From 1876 until 1906 the house was used as a girl's school. A large addition was built then, adjacent to the house. Miss Isaphine and Miss Antoinette Granger returned in 1906 to live in the house. After their deaths the building housed retired Congregationalist ministers for a time. In 1945 the house was threatened by destruction, but Joseph Cribb and others were able to save the Homestead and were later, in the 1960s, able to bring to the grounds the law office of Walter Hubbell.

Moving on from the mansion we viewed lawyer Hubbell's two-room Greek Temple structure, built in 1822. Stephen Douglas lived in the office while studying law there in the 1830s prior to his becoming an attorney. He became a notable orator, a Senator from Illinois and he gained fame in the Lincoln - Douglas debates.
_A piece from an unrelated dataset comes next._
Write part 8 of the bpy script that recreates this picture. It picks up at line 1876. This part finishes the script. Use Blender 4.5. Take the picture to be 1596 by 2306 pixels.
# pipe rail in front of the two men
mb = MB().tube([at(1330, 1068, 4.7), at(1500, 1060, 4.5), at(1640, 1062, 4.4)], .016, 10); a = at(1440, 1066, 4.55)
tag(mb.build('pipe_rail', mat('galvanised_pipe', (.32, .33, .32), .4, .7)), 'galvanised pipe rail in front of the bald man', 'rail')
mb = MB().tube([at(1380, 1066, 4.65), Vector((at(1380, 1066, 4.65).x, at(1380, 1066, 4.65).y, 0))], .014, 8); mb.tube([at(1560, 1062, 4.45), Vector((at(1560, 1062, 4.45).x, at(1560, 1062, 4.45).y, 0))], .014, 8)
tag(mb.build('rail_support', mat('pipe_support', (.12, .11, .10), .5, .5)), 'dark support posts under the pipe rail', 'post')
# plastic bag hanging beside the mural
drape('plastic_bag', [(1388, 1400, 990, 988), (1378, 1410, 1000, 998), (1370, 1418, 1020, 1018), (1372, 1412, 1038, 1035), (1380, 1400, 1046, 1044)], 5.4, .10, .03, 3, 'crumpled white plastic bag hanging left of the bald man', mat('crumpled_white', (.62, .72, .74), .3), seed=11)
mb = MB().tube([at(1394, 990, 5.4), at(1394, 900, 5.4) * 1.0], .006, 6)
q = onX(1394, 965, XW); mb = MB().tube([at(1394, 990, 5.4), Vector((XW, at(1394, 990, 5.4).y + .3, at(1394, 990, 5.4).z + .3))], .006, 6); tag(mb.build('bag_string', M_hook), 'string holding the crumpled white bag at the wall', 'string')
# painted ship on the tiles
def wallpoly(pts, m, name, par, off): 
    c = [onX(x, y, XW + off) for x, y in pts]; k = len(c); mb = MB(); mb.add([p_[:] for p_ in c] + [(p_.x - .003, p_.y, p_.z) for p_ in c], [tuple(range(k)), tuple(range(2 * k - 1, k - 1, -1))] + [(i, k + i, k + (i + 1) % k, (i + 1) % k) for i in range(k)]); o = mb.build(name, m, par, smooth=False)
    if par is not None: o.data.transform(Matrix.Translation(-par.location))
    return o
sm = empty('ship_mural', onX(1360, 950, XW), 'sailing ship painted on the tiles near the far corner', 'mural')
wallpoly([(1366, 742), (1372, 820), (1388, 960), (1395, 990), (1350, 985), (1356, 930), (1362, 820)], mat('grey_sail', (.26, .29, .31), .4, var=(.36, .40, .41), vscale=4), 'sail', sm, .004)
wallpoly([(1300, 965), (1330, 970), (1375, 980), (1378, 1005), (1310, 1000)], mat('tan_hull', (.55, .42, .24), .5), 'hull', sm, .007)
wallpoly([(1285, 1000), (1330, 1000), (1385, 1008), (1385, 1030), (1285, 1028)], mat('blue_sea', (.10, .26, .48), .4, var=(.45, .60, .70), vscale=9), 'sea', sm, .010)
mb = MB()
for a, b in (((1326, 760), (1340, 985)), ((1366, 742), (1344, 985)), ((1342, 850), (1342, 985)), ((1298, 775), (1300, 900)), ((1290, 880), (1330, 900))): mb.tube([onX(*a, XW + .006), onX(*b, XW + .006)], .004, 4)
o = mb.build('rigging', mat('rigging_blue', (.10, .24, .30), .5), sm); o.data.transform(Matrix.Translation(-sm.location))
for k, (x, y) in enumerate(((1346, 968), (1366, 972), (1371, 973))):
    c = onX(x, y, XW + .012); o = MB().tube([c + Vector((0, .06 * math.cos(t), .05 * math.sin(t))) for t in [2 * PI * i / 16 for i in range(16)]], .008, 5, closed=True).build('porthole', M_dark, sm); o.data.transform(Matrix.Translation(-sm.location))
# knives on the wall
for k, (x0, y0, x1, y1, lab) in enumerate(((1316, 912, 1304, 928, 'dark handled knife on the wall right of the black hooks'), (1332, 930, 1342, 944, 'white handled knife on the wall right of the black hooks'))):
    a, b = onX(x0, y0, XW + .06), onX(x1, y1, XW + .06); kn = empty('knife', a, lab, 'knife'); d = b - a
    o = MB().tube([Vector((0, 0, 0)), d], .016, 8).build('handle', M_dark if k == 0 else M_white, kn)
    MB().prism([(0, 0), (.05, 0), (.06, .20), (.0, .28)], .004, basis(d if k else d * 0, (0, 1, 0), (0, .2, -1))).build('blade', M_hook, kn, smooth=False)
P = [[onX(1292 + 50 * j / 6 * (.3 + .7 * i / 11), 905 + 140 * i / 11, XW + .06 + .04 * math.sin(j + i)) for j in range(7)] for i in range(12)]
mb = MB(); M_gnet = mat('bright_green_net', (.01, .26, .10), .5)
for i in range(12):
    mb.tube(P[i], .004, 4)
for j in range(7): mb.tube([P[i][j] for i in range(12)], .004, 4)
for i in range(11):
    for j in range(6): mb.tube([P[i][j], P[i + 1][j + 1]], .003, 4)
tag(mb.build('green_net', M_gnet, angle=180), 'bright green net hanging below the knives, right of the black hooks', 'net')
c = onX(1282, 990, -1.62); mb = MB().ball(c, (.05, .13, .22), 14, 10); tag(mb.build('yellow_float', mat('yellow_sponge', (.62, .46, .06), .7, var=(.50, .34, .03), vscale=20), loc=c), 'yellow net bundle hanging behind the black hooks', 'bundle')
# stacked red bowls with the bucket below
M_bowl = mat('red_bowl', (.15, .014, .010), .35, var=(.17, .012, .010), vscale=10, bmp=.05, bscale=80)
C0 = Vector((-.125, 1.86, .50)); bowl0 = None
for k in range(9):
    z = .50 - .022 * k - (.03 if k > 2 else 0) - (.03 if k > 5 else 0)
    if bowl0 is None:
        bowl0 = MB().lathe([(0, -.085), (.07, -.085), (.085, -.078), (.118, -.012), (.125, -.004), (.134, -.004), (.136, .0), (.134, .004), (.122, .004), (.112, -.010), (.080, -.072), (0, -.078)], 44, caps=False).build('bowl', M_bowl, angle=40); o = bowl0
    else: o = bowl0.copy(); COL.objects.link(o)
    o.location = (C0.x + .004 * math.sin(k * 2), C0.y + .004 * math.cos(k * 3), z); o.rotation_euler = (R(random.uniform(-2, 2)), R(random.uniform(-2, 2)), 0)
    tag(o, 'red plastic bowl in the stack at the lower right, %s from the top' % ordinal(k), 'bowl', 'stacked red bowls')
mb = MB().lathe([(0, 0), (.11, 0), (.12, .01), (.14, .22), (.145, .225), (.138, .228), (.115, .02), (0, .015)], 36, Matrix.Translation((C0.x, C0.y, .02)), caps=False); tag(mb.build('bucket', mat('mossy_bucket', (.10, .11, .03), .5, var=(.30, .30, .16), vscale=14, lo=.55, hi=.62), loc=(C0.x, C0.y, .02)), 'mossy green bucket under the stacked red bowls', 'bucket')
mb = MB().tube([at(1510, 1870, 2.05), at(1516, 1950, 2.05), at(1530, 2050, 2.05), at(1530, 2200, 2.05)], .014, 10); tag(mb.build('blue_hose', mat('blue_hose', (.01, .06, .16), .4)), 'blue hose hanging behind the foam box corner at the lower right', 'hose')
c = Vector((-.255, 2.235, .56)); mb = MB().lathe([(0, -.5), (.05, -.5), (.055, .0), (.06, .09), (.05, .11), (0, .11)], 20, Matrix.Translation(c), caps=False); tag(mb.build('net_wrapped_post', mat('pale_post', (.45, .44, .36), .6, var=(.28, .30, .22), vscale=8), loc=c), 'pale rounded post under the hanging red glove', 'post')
Our tour moved on to the Carriage Museum where almost 50 horse-drawn carriages, sleighs and wagons are displayed in three buildings. A lady's pony cart; a vehicle that carried fourteen passengers, four inside, eight on top, and two grooms; an 1870s Albany Sleigh; an 1890 game cart and a 1904 runabout were pointed out to us by Ms. DeMeco. I especially liked the old wagon converted into a traveling store, the Macedon Fire Department's shiny, 1854 pumper, and Jemima Wilkinson's "Coachee" that was especially designed and built for her in Canandaigua in 1810.

At lunch in Kellogg's Pan-Tree Restaurant, 94-year-old Judge Joseph Cribb invited members to visit his stables at his home on Main Street. There we saw more horse vehicles in beautiful ready-to-use condition and walls full of ribbons won by his Morgan horses at horse shows in this country and Canada. The horses were grazing in a corral and came up to be petted.